Майк Шервингтон, служивший в Ираке британский солдат, позже писал в своей статье в Small Wars Journal, что особенно вредоносными оказались действия Пола Бремера в период послевоенной реконструкции. Бремер прибыл в Багдад в мае 2003 года, чтобы занять пост высшего гражданского руководителя. В первый месяц своей работы на посту он подписал два указа. Первым он прекратил действие партии Баас, антизападной партии, которую возглавлял Саддам. Этот жест был принят на «ура» в некоторых частях США, но в Ираке он вызвал волну возмущения, особенно среди пострадавших от политических чисток. Бремеру требовалось ликвидировать правящую верхушку, но последовавшим политическим вакуумом воспользовались повстанцы.

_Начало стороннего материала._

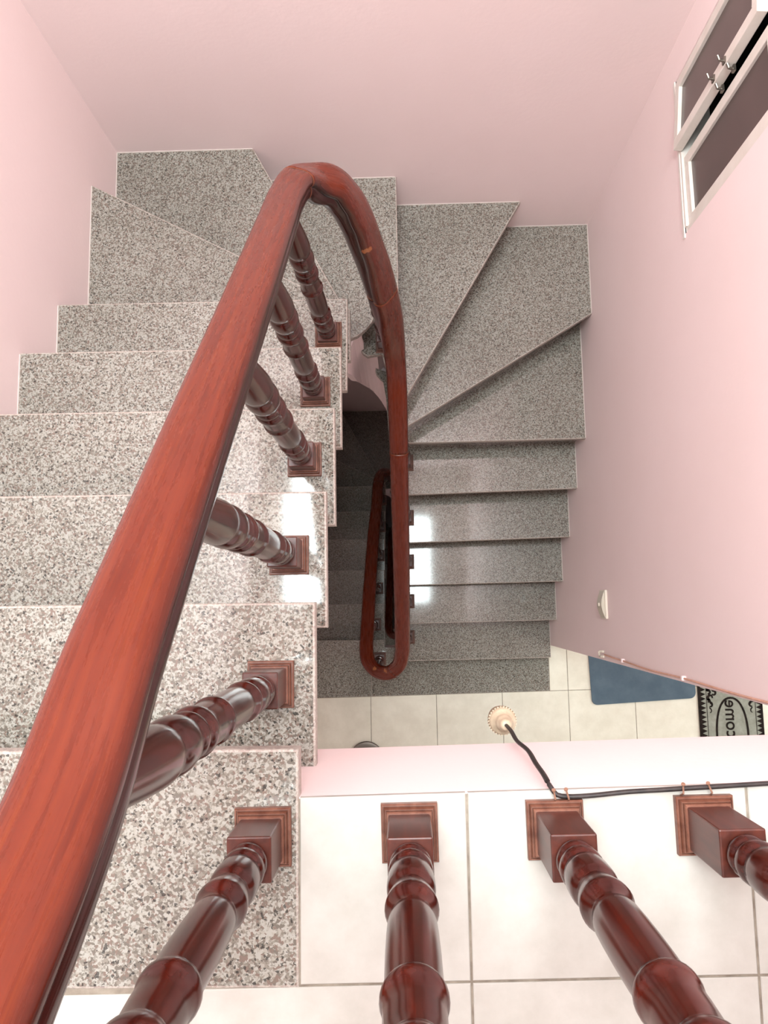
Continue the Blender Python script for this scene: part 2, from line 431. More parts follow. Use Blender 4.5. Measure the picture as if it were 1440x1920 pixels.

Затем он распустил иракскую службу безопасности, армию и республиканскую гвардию. Это решение лишило работы и зарплаты 400 тысяч человек. Наемники буквально наводнили улицы Багдада. Шервингтон впоследствии так характеризовал ситуацию: «Весь военный и политический пейзаж, 30 лет царивший в Багдаде, изменился за одну ночь. И в тот же самый момент униженные, озлобленные и вооруженные массы бывших солдат и офицеров организовали движение сопротивления».


Шервингтон был далеко не единственным офицером в Ираке, сумевшим разглядеть политические грани войны. Генерал-майор Дэвид Петреус тоже четко понимал все происходящее. Будучи командующим 101-й дивизией ВДВ во время ее высадки в Мосуле в 2003 году, Петреус применил антиповстанческую тактику с целью погашения конфликта и усмирения противника. Петреус заполнил образовавшийся в Мосуле (второй по величине город в Ираке) политический вакуум посредством реанимации местной экономической деятельности и формирования бюрократии, способной оказывать городским жителям базовые услуги. Также он выступил инициатором создания Комиссии по примирению для осуществления правосудия в отношении тех, кто был связан с режимом Хусейна. В считанные месяцы Мосул превратился в один из самых безопасных городов посреди иракского театра военных действий.